What do you think of Ranking jr still performing with his dad’s band?

“I’m not really keen on it. I know he’s got to pay the rent but he wasn’t in the Beat. I’ve seen some of the videos and he does the bits on his dad’s vocals quite well but on the other songs not so much and I don’t think it’s appropriate, really. My daughter sings in my band and she’s got a smashing voice. I think that’s great but I wouldn’t dream of her starting a band and calling it The Beat.”

Onto happier things; what brings you to the Town Hall?

“The last memorable moment I saw there was the Ziggy Stardust tour in 1972. It was magical. I used to go to the Town Hall a lot and when I saw it on our list I was thrilled. I always dreamt I would be on that stage so I’m very excited about it.”

And Bow Wow Wow are supporting. Is that what they’re called now?

“It’s billed as Bow Wow Wow with Annabella. The bass player has a band over here, I don’t know who’s in that and they’re at loggerheads so it’s billed to let you know she’s in it. We did some shows in an eighties festival last year, she was in sparkling form so we agreed that they should come over with us. It’s the fortieth anniversary of when we both toured in California.”

In America The Beat were the biggest ska band of the time.

“We did seem to do better than the Specials and Madness. I think Madness suffered in the same way as the Jam did or Squeeze in that they were seen as being a bit too English. For some reason we didn’t get collared with that.”

On their way to becoming the biggest band in the world REM started out as your support.

“I’ve teased them about it since because we never got a tour back. It was the first time they’d toured outside Georgia. They were really nervous and quiet but you could tell there was greatness there, it was a bit different from anything you’d ever seen. We remained friends for a long time. Talking Heads had insisted we got a soundcheck when we played with them, David Byrne asked if we were being treated alright and if we need anything and I was very impressed so I did the same with Michael Stipe and REM, making sure they soundchecked and got anything they wanted. About five years ago I was talking to Mike Mills and he asked if I remembered how we treated them. I told him we’d got it off Talking Heads and he said they did the same thing ever since. It costs nothing but it generates value.”

So there’s no chance you won’t give Annabella a decent run.

“Oh yes, she’ll get a great soundcheck. We’re all travelling on the same bus as well.”

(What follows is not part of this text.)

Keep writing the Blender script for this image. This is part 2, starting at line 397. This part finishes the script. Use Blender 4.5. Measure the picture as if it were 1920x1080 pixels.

It’s incredible to think how she was marketed when the band first started. You couldn’t even write what Malcolm McLaren was calling her now without getting arrested but it’s completely forgotten. When he died there was so much said about what a groundbreaking figure he was and Bow Wow Wow was conveniently glossed over

“Odd isn’t it? Absolutely you’d get into trouble now. Once he’d had a good go with the Pistols he was just looking to be outrageous. I went with Micky Billingham from General Public and Dexy’s to a private showing of a film about weed and they were looking for someone to write the music for the film. McLaren was sitting in front of us and Micky sad to me in this stage whisper ‘Don’t whistle anything Dave, he’ll pinch it for the film’.

“Talking of protest songs, they used Stand Down Margaret for Thatcher going in The Crown, which I thought was odd because the BBC wouldn’t touch that song when it came out. I wonder if protest songs create change decades later. I met somebody who worked at 10 Downing Street under Thatcher. He said he loved the band, we had a lot of fans there and they played that song a lot but they did wonder why we had something about Princess Margaret.”

And again, bringing it back to our last talk you said that former Villa owner Randy Lerner had been to a few of your gigs. Have the new owners turned up?

“I haven’t seen them yet. I think Randy was a bit of a one-off… I went to his house a couple of times and told him to spend more money.”

The bEAT will be playing Birmingham Town Hall on June 12th.